In 'Skeleton Crew,' Motor City woes surface in a break room where other breaks open up

Faye feels at home in break room.

Banter among co-workers favors superficial joking, but over time can reveal personalities with a full range of ambition and peril. In Dominique Morrisseau's "Skeleton Crew," the joshing, gossip, and needling in the break room take place against a context of auto-industry shrinkage in Detroit that threatens jobs and the identities linked to them.

Summit Performance Indy opens a run of the hard-wrought comedy tonight at Phoenix Theatre's Basile Stage. Seen at dress rehearsal Thursday evening, the production elaborately ties together the playwright's crowded assemblage of insights and escape routes among four factory workers. 

Between scenes, the repetitive routine of machines and workers is seen pantomimed through a translucent wall of glass. Credit to MeJah Balam's scenic design and Laura E. Glover's lighting for juxtaposing the two sides of life on "the floor." Reminders of the assembly line are never far away from the break-room interactions of veteran Faye, foreman Reggie, and competent but differently motivated young line workers Shanita and Dez. Moving into the foreground for them all is the threat of plant closings in an anxious domestic auto industry.

Chatter about work-life balance in society tends to focus on the middle class, which is always poised to claim it against pressures that threaten its collapse. For blue-collar workers, the play instructs us, work and life are less in balance than they are perpetually locked in a struggle for survival and meaning. These Detroiters have a sense of their own worth, but are long past expecting that sense to be confirmed by their employers or the larger world. 

Director Melissa Mowry allows the cast to own all dimensions of Morrisseau's characters in full. These are not sketches, and the task of making them full-bodied was obviously challenging: they have a lot to say, and the layers must be peeled away. But through gesture and facial expression — there are times when you just want to study those looks amid the profusion of passionate and wistful words — the actors put nuanced shading into what might have been stark line drawings if the production did not go beyond its obligation to "represent."

Dwandra Nickole's Faye seems to own the place from the moment she walks in as the play opens. Her wisdom is obliquely but generously applied in the course of the first act.  She's guarded in ways that break down in the second act. Initially she has warned: "Leave me to my own stink and don't go trying to air me out." When Faye's vulnerability becomes more explicit, Nickole displayed a heart-rending command of Faye's revelations and neediness.

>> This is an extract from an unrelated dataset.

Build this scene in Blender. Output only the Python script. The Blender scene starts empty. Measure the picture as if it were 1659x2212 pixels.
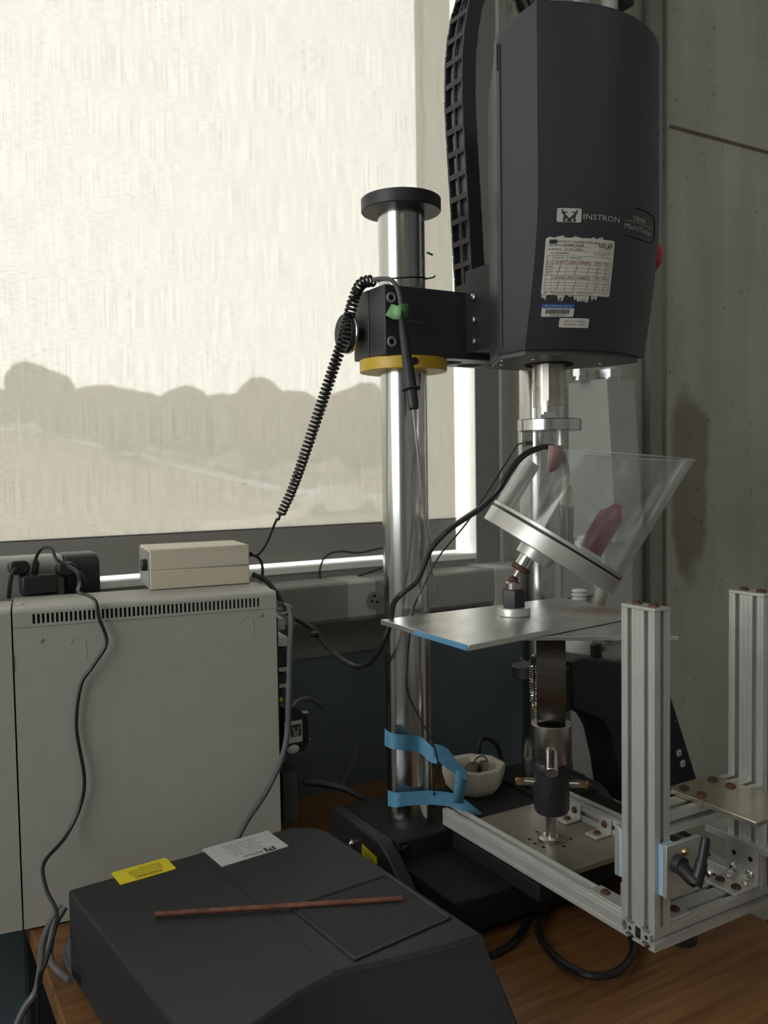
import bpy, bmesh, math, random
from mathutils import Vector, Matrix
random.seed(7)
scn = bpy.context.scene
COL = scn.collection
V = Vector
UP = 1.405            # eye height: geometry is written from the eye point, lifted at the end so the floor is z = 0

# ---------------------------------------------------------------- camera
FPX, PW, PH = 1876.0, 1659, 2212
YAW, PITCH, ROLL = math.radians(30.5), math.radians(2.9), math.radians(0.9)
cam_d = bpy.data.cameras.new('camera'); cam = bpy.data.objects.new('camera', cam_d); COL.objects.link(cam)
cam_d.sensor_fit = 'VERTICAL'; cam_d.sensor_height = 36.0; cam_d.lens = 36.0 * FPX / PH
cam_d.clip_start = 0.02; cam_d.clip_end = 600
cam_d.dof.use_dof = True; cam_d.dof.focus_distance = 1.16; cam_d.dof.aperture_fstop = 5.6
cam.matrix_world = (Matrix.Translation((0, 0, UP)) @ Matrix.Rotation(-YAW, 4, 'Z') @
                    Matrix.Rotation(math.pi / 2 - PITCH, 4, 'X') @ Matrix.Rotation(-ROLL, 4, 'Z'))
scn.camera = cam
_R = cam.matrix_world.to_3x3()
def ray(x, y):
    d = _R @ V(((x - PW / 2) / FPX, (PH / 2 - y) / FPX, -1.0)); return d
def aty(x, y, Y): d = ray(x, y); return d * (Y / d.y)
def atz(x, y, z): d = ray(x, y); return d * (z / d.z)

# ---------------------------------------------------------------- sky, lights, exposure
vs = scn.view_settings
scn.display_settings.display_device = 'sRGB'
vs.view_transform = 'Standard'; vs.look = 'None'; vs.gamma = 1.0; vs.use_curve_mapping = False
vs.exposure = 0.0
world = bpy.data.worlds.new('overcast_sky'); scn.world = world; world.use_nodes = True
wn, wl = world.node_tree.nodes, world.node_tree.links
wn.clear()
w_out = wn.new('ShaderNodeOutputWorld'); w_bg = wn.new('ShaderNodeBackground')
w_tc = wn.new('ShaderNodeTexCoord'); w_sep = wn.new('ShaderNodeSeparateXYZ')
w_ramp = wn.new('ShaderNodeValToRGB')
w_ramp.color_ramp.elements[0].position = 0.0; w_ramp.color_ramp.elements[0].color = (0.95, 0.95, 0.93, 1)
w_ramp.color_ramp.elements[1].position = 0.6; w_ramp.color_ramp.elements[1].color = (0.97, 0.985, 1.0, 1)
w_dot = wn.new('ShaderNodeVectorMath'); w_dot.operation = 'DOT_PRODUCT'
sun_dir = ray(420, 330).normalized(); w_dot.inputs[1].default_value = sun_dir
w_glow = wn.new('ShaderNodeMapRange'); w_glow.interpolation_type = 'SMOOTHSTEP'
w_glow.inputs[1].default_value = 0.50; w_glow.inputs[2].default_value = 1.0
w_glow.inputs[3].default_value = 5.9; w_glow.inputs[4].default_value = 11.0
wl.new(w_tc.outputs['Generated'], w_sep.inputs[0]); wl.new(w_sep.outputs['Z'], w_ramp.inputs[0])
wl.new(w_tc.outputs['Generated'], w_dot.inputs[0]); wl.new(w_dot.outputs['Value'], w_glow.inputs[0])
wl.new(w_ramp.outputs[0], w_bg.inputs[0]); wl.new(w_glow.outputs[0], w_bg.inputs[1])
wl.new(w_bg.outputs[0], w_out.inputs[0])

def area_light(name, loc, rot, sx, sy, power, color=(1, 1, 1), portal=False):
    d = bpy.data.lights.new(name, 'AREA'); d.shape = 'RECTANGLE'; d.size = sx; d.size_y = sy
    d.energy = power; d.color = color
    o = bpy.data.objects.new(name, d); COL.objects.link(o); o.location = V(loc) + V((0, 0, UP)); o.rotation_euler = rot
    if portal: d.cycles.is_portal = True
    return o
area_light('window_portal', (-0.45, 1.85, 0.65), (math.radians(-90), 0, 0), 3.3, 1.75, 1, portal=True)

# ---------------------------------------------------------------- helpers
class M:
    """collects shapes and links them as ONE mesh object"""
    def __init__(s): s.v = []; s.f = []
    def add(s, vs_, fs_):
        b = len(s.v); s.v += [V(p) for p in vs_]; s.f += [tuple(b + i for i in f) for f in fs_]; return s
    def obox(s, c, ax, ay, az):
        c, ax, ay, az = V(c), V(ax), V(ay), V(az)
        p = [c + ax * i + ay * j + az * k for k in (-1, 1) for j in (-1, 1) for i in (-1, 1)]
        return s.add(p, [(0, 2, 3, 1), (4, 5, 7, 6), (0, 1, 5, 4), (2, 6, 7, 3), (0, 4, 6, 2), (1, 3, 7, 5)])
    def box(s, x0, x1, y0, y1, z0, z1):
        return s.obox(((x0 + x1) / 2, (y0 + y1) / 2, (z0 + z1) / 2), ((x1 - x0) / 2, 0, 0), (0, (y1 - y0) / 2, 0), (0, 0, (z1 - z0) / 2))
    def lathe(s, prof, base=(0, 0, 0), axis=(0, 0, 1), n=32, caps=True, a0=0.0):
        base, axis = V(base), V(axis).normalized()
        u = axis.orthogonal().normalized(); w = axis.cross(u)
        pts, fs_ = [], []
        for r, h in prof:
            for k in range(n):
                a = a0 + 2 * math.pi * k / n
                pts.append(base + axis * h + (u * math.cos(a) + w * math.sin(a)) * r)
        m = len(prof)
        for i in range(m - 1):
            for k in range(n):
                a, b = i * n + k, i * n + (k + 1) % n
                fs_.append((a, b, b + n, a + n))
        if caps:
            if prof[0][0] > 1e-6: fs_.append(tuple(range(n - 1, -1, -1)))
            if prof[-1][0] > 1e-6: fs_.append(tuple((m - 1) * n + k for k in range(n)))
        return s.add(pts, fs_)
    def cyl(s, p0, p1, r0, r1=None, n=24, a0=0.0):
        p0, p1 = V(p0), V(p1); L = (p1 - p0).length
        return s.lathe([(r0, 0), (r0 if r1 is None else r1, L)], p0, p1 - p0, n, a0=a0)
    def tube(s, pts, r, n=8, caps=True):
        pts = [V(p) for p in pts]; m = len(pts); out, fs_ = [], []
        t = (pts[1] - pts[0]).normalized(); u = t.orthogonal().normalized()
        for i, p in enumerate(pts):
            t = (pts[min(i + 1, m - 1)] - pts[max(i - 1, 0)])
            t = t.normalized() if t.length > 1e-9 else V((0, 0, 1))
            u = (u - t * u.dot(t)); u = u.normalized() if u.length > 1e-6 else t.orthogonal().normalized()
            w = t.cross(u); rr = r[i] if isinstance(r, (list, tuple)) else r
            for k in range(n):
                a = 2 * math.pi * k / n; out.append(p + (u * math.cos(a) + w * math.sin(a)) * rr)
        for i in range(m - 1):
            for k in range(n):
                a, b = i * n + k, i * n + (k + 1) % n; fs_.append((a, b, b + n, a + n))
        if caps: fs_ += [tuple(range(n - 1, -1, -1)), tuple((m - 1) * n + k for k in range(n))]
        return s.add(out, fs_)
    def prism(s, poly, org, u, v, w):
        """polygon (a,b) -> org + a*u + b*v, pushed along w"""
        org, u, v, w = V(org), V(u), V(v), V(w); n = len(poly)
        p = [org + u * a + v * b for a, b in poly]; p += [q + w for q in p]
        fs_ = [tuple(range(n)), tuple(range(2 * n - 1, n - 1, -1))]
        fs_ += [(k, k + n, (k + 1) % n + n, (k + 1) % n) for k in range(n)]
        return s.add(p, fs_)
    def sphere(s, c, r, n=16, m=10, sc=(1, 1, 1)):
        prof = [(max(1e-7, r * math.sin(math.pi * i / m)), -r * math.cos(math.pi * i / m)) for i in range(m + 1)]
        b = len(s.v); s.lathe(prof, (0, 0, 0), (0, 0, 1), n, caps=False)
        for i in range(b, len(s.v)): q = s.v[i]; s.v[i] = V(c) + V((q.x * sc[0], q.y * sc[1], q.z * sc[2]))
        return s
    def grid(s, rows):
        n = len(rows[0]); pts = [p for r_ in rows for p in r_]; fs_ = []
        for i in range(len(rows) - 1):
            for k in range(n - 1):
                a = i * n + k; fs_.append((a, a + 1, a + n + 1, a + n))
        return s.add(pts, fs_)
    def build(s, name, mat_, parent=None, bevel=0, seg=2, smooth=True, thick=0, fixn=True, ang=35):
        me = bpy.data.meshes.new(name)
        if parent is None:
            lo = V([min(p[i] for p in s.v) for i in range(3)]); hi = V([max(p[i] for p in s.v) for i in range(3)])
            org = V(((lo.x + hi.x) / 2, (lo.y + hi.y) / 2, lo.z))
        else: org = ORG[parent.name]
        me.from_pydata([p - org for p in s.v], [], s.f)
        if fixn:
            bm = bmesh.new(); bm.from_mesh(me); bmesh.ops.recalc_face_normals(bm, faces=bm.faces); bm.to_mesh(me); bm.free()
        if smooth:
            me.polygons.foreach_set('use_smooth', [True] * len(me.polygons)); me.set_sharp_from_angle(angle=math.radians(ang))
        me.materials.append(mat_)
        o = bpy.data.objects.new(name, me); COL.objects.link(o); ORG[o.name] = org
        if parent is None: o.location = org
        else: o.parent = parent
        if thick:
            md = o.modifiers.new('solid', 'SOLIDIFY'); md.thickness = thick; md.offset = 0
        if bevel:
            md = o.modifiers.new('bevel', 'BEVEL'); md.width = bevel; md.segments = seg; md.limit_method = 'ANGLE'; md.angle_limit = math.radians(40)
        return o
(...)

Reggie warns Dez he better get his act together.
This union activist has both personal and professional links to Reggie, played with a steady but aggrieved feeling for both justice and upward mobility by Daniel A. Martin. Characters caught in between two conflicting statuses are catnip to a playwright's exercise of virtuosity, and Morrisseau's control is obvious in the depth and anguished poise of Martin's portrayal.

Akili Ni Mali is charming as Shanita, a worker who actually believes in her contribution to car
manufacture and links it to her idealism about the prospects of the child she is carrying. 

Shanita gets acquainted with Dez's perspective.

Also capable but much more restless and cynical about life is Dez, one of those young men who forever stray into trouble and grow a hard shell of resistance even as they seek an escape. Kerrington Shorter projected Dez's street smarts as well as his veiled openness to being believed in if given the chance.  That quality makes credible the development of his friendship with Shanita, once their customary exchanges of suggestive remarks and barbed retorts give way to the need to face reality. 

Here's the reality: All around these characters are ghosts of shuttered car factories, and they are the skeleton crew rattling in the closet of American prosperity. Their fates become vital as the play progresses toward an affirmation of human connectedness, despite the fated disintegration of their lives under the system they serve. That affirmation makes this searing drama finally a comedy, emblematic of an aspect of contemporary life in which removal is more common than renewal. In this production, it's a diary of ordinary lives as firmly purposeful and focused as a stamping plant.